Dört mısrayı alt alta getirdin mi oldubitti diye
düşünenleri saymazsak tabii.
Hassas kardeşleri kırmamak adına yaptığımız bu açıklamayı da
geçersek konumuza gelebiliriz...
Bu duygu dolu insanlar hep yalnızlık mı çekerler? Yoksa yalnızlığı mı seçerler...
Mükemmelliğe aşık
yaralı ruhlarını hiç bir şey tatmin edemez çünkü...
Kutsal bir sevgili… Kanatsız bir melek… Saf ışıktan bir
yaratık... Hatasız, günahsız, kirden, pislikten uzak ...
Yalnızlığa mahkumiyetimizi kendi kalemimizi kıran acımasız
bir yargıç gibi kendimiz onaylamıyor muyuz?
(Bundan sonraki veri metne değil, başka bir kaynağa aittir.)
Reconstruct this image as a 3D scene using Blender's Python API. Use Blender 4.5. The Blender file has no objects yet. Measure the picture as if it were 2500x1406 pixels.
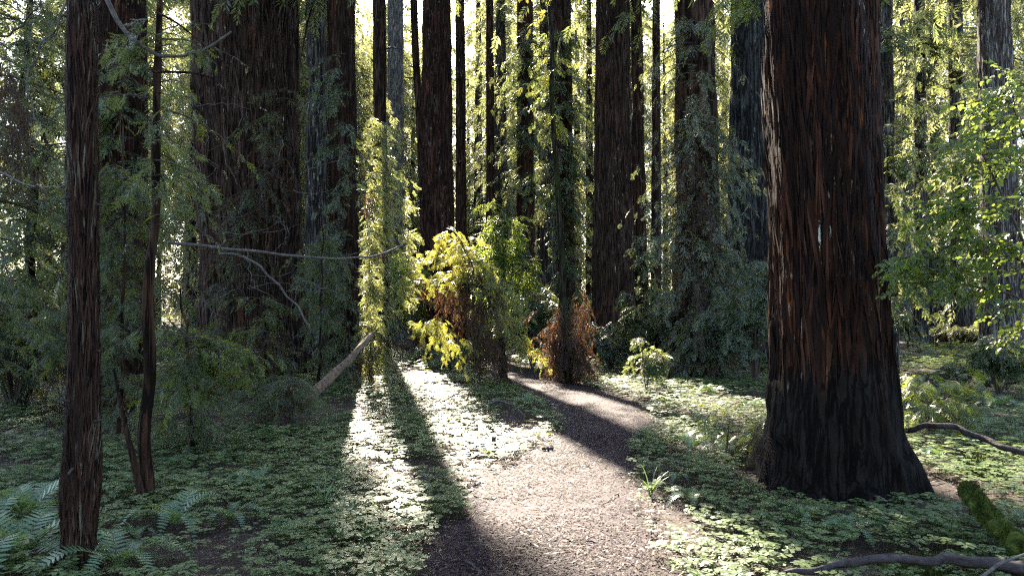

Tabi ki melankoli, adrenalin gibi sararken ruhumuzu akıl
almaz bir haz alıyoruz kırık dökük halimiz den ...ve tabi ki bu duyguyu karşı
tarafa geçirmekten .
Biraz merhamet pudrasına bulaşmış bir söze bir yoruma bir
bakışa ne kadar da muhtacız...
Kibir denilen dağın zirvesinde , mütevaziliğin maskesi
yüzümüzde ...rahmet yağmurunun bir kaç damlasını tutabilir miyiz diye bir
akbaba gibi bekliyoruz.
Peki sonuç...
Niye? Olabilirlik ihtimalinin mutluluğu getirdiğini göremiyoruz?
Niye ? Bu marka moda takıntısı olanlar gibi devamlı tüketiyoruz ve tükeniyoruz?
Niye paçası yırtılan
bir pantolonu çöpe atar gibi ,duyguları yırtık bize yaklaşmaya çalışan birini
acımadan zihnimizin çöplüğüne atıveriyoruz .
Gerçekten ne istiyoruz ? Gururlu bir yalnızlık mı ?
Yoksa
yolu sevmekten,vermekten ,yetinmekten geçen mutluluğu mu?
Yorumu size bırakıyorum.
Bir düşünün isterseniz gerçekten ne istiyorsunuz?